My own home-baked research since 2017 points to cosmic aspects to climate change that have gone unaddressed within the modelling community, which is one reason why emphasis is placed on fossil fuels leading to radiative forcing by increased atmospheric carbon dioxide. Not only do they find the fossil fuel scapegoat easier to house-train (settled science etc) but they are also awarded grants strictly on this basis. There are equally valid alternative explanations for what we may observe for Earth’s changing energy budget, and I shall be exploring empirical evidence for these in future newsletters.
Next up…
With a methodology in place for yielding half-decent estimates of monthly UK rainfall since 1883 I may as well run the towels over temperature data to see what we may see in that regard. We can then bring temperature and rainfall together and throw in hours of sunshine (there go those clouds again) plus a few other surprises. With a pantry brimming with goodies like this we can also take a quick look at the urban heat island effect. I reckon we need another packet of biscuits!
Kettle On!
I'll second that, JD.
I hadn’t seen Svensmark’s movie but I did read his book about six years back. Now if we are looking for big time climate change drivers, you might find Paul A LaViolette’s “Evidence for a Global Warming at the Termination I Boundary and Its Possible Cosmic Dust Cause” (0503158.pdf) is even more mind blowing.

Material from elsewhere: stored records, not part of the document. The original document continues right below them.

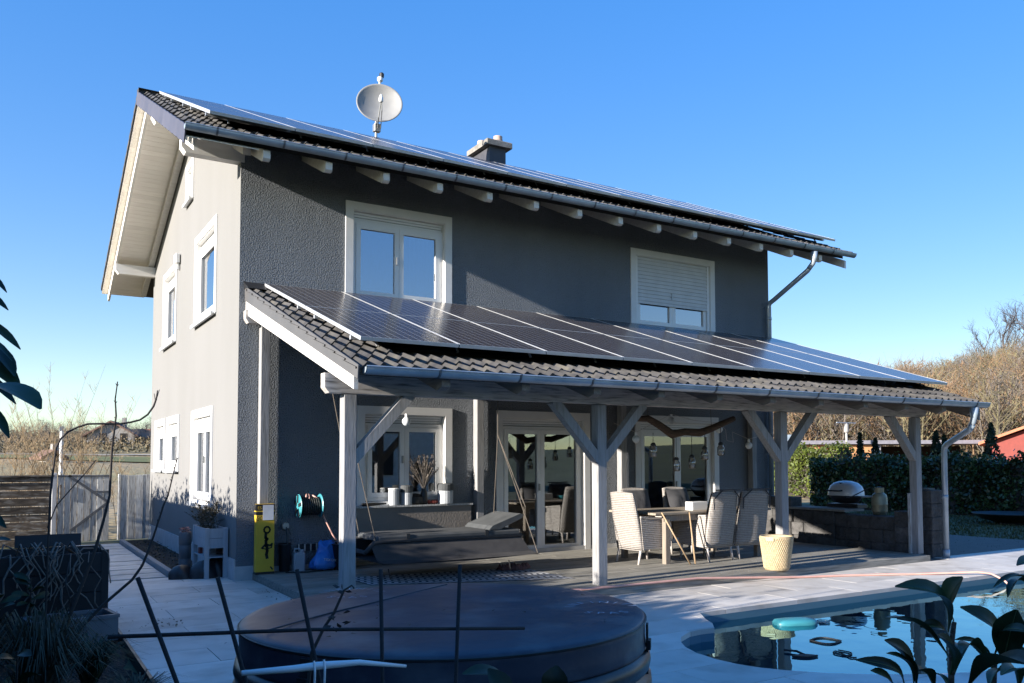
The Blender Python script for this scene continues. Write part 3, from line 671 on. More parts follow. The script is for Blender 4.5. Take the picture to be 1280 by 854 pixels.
# left verge: metal fascia above white barge board
MB().prism([(-.005,ZV(0)+.012),(-4.76,ZV(-4.76)+.012),(-4.74,ZV(-4.74)-.13),(-.005,ZV(0)-.20)],0,.078,.09).build('verge_fascia',M['fascia'],VE)
MB().prism([(-.01,ZV(0)-.203),(-4.60,ZV(-4.6)-.135),(-4.60,ZV(-4.6)-.27),(-.01,ZV(0)-.40)],0,.092,.137).build('barge_board',mat('white_glazed_board',(.60,.585,.56),(.50,.485,.465),rough=.75,ns=4,nd=9,st=(8,.8,8),bump=.3,bs=18,bd=.006,grime=(.42,.40,.37),gs=4),VE)
MB().prism([(-.03,zr(-.03)),(-4.6,zr(-4.6)),(-4.6,zr(-4.6)-.2),(-.03,zr(-.03)-.2)],0,11.0,11.05).build('barge_board',M['greywoody_shade'],VE)
tiles(VR,.062,32,-4.72,ZV(-4.72)-.035,sv,15,1,lambda r,c: r<2 or (c<2) or c==31)
# wall flashing
MB().add([(.06,-.004,ZV(0)+.08),(11.0,-.004,ZV(0)+.08),(11.0,-.25,ZV(-.25)+.03),(.07,-.25,ZV(-.25)+.03),(.07,-.004,ZV(0)-.02),(11.0,-.004,ZV(0)-.02)],[(0,1,2,3),(4,5,1,0),(0,3,4),(1,5,2)]).build('wall_flashing',M['black'],VE)
panels(VE,.345,9,1.18,[(0,2.12),(2.12,2.12)],-4.1,3.035,math.atan((4.335-3.035)/4.04))
g=halfpipe(.15,11.03,-4.73,2.635,.072).build('gutter',M['zinc'],VE)
brackets(g,[.95+.97*k for k in range(11)],-4.73,2.635,.072)
d=MB().tube([(10.66,-4.73,2.56),(10.66,-4.73,2.42),(10.66,-4.71,2.33),(10.7,-4.63,2.22)],[.075,.055,.05,.05],12)
d.tube([(10.67,-4.69,2.28),(10.70,-4.62,2.2),(11.02,-4.02,1.98),(11.05,-3.95,1.93),(11.06,-3.93,1.83),(11.06,-3.92,.0)],.05,12)
d.tube([(11.06,-3.92,1.02),(11.06,-3.92,1.09)],.058,12); d.tube([(11.06,-3.92,.0),(11.06,-3.92,.14)],.062,12)
d.build('downpipe',M['zinc'],VE,smooth=True)
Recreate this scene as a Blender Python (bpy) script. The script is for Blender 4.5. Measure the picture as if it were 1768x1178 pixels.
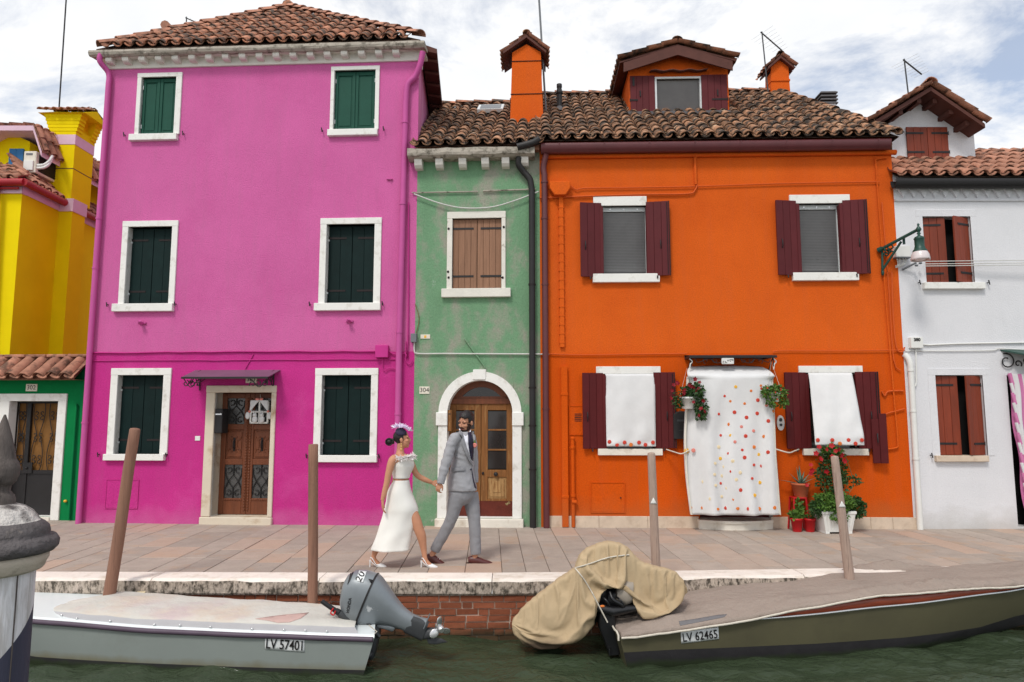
import bpy, bmesh, math, random
from mathutils import Vector, Matrix, noise as mnoise

for _o in list(bpy.data.objects):
    bpy.data.objects.remove(_o)
SC = bpy.context.scene
COL = SC.collection
RND = random.Random(11)
rad = math.radians

# ------------------------------------------------------------------ camera
FPX, CX, CY, HORIZON = 1187.0, 884.0, 589.0, 717.0
PITCH = math.atan((HORIZON - CY) / FPX)
CAMZ = 1.75
cam_d = bpy.data.cameras.new("camera")
cam_d.sensor_width = 36.0
cam_d.lens = FPX / 1768.0 * 36.0
cam_d.clip_start = 0.1
cam_d.clip_end = 2000
cam = bpy.data.objects.new("camera", cam_d)
cam.location = (0, 0, CAMZ)
cam.rotation_euler = (math.pi / 2 + PITCH, 0, 0)
COL.objects.link(cam)
SC.camera = cam

# ------------------------------------------------------------------ world, sun, exposure
SUN_EL, SUN_AZ = 52.0, 205.0          # azimuth clockwise from +Y (the facades are at +Y)
w = bpy.data.worlds.new("World")
SC.world = w
w.use_nodes = True
nt = w.node_tree
nt.nodes.clear()
def wn(t, **k):
    n = nt.nodes.new(t)
    for a, b in k.items():
        setattr(n, a, b)
    return n
out = wn('ShaderNodeOutputWorld')
sky = wn('ShaderNodeTexSky', sky_type='NISHITA', sun_disc=False)
sky.sun_elevation = rad(SUN_EL)
sky.sun_rotation = rad(SUN_AZ)
sky.dust_density = 0.3; sky.ozone_density = 2.0
bg_sky = wn('ShaderNodeBackground'); bg_sky.inputs[1].default_value = 0.15
nt.links.new(sky.outputs[0], bg_sky.inputs[0])
tc = wn('ShaderNodeTexCoord')
sep = wn('ShaderNodeSeparateXYZ'); nt.links.new(tc.outputs['Generated'], sep.inputs[0])
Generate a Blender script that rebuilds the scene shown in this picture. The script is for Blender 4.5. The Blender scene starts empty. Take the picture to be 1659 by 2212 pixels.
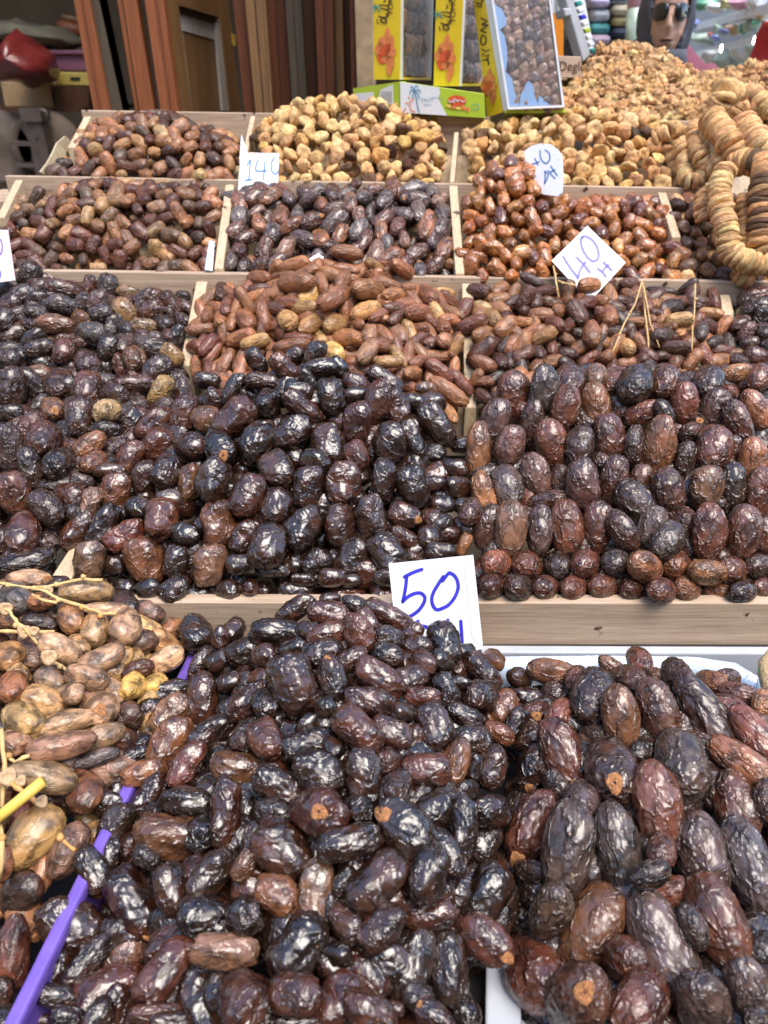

It’s hard to believe such iconoclastic empirical evidence researchers get so little attention. On the subject of Global Energy Budget, I assume you have found the GEBA database https://geba.ethz.ch/ ETH Zurich. Martin Wild published a free paper on the veracity and extent of the data. I’m still struggling to find more about the UK stations.
Thank you for all your hard work!! I'm starting to understand more, slowly but surely. Are there definitive conclusions coming down the road?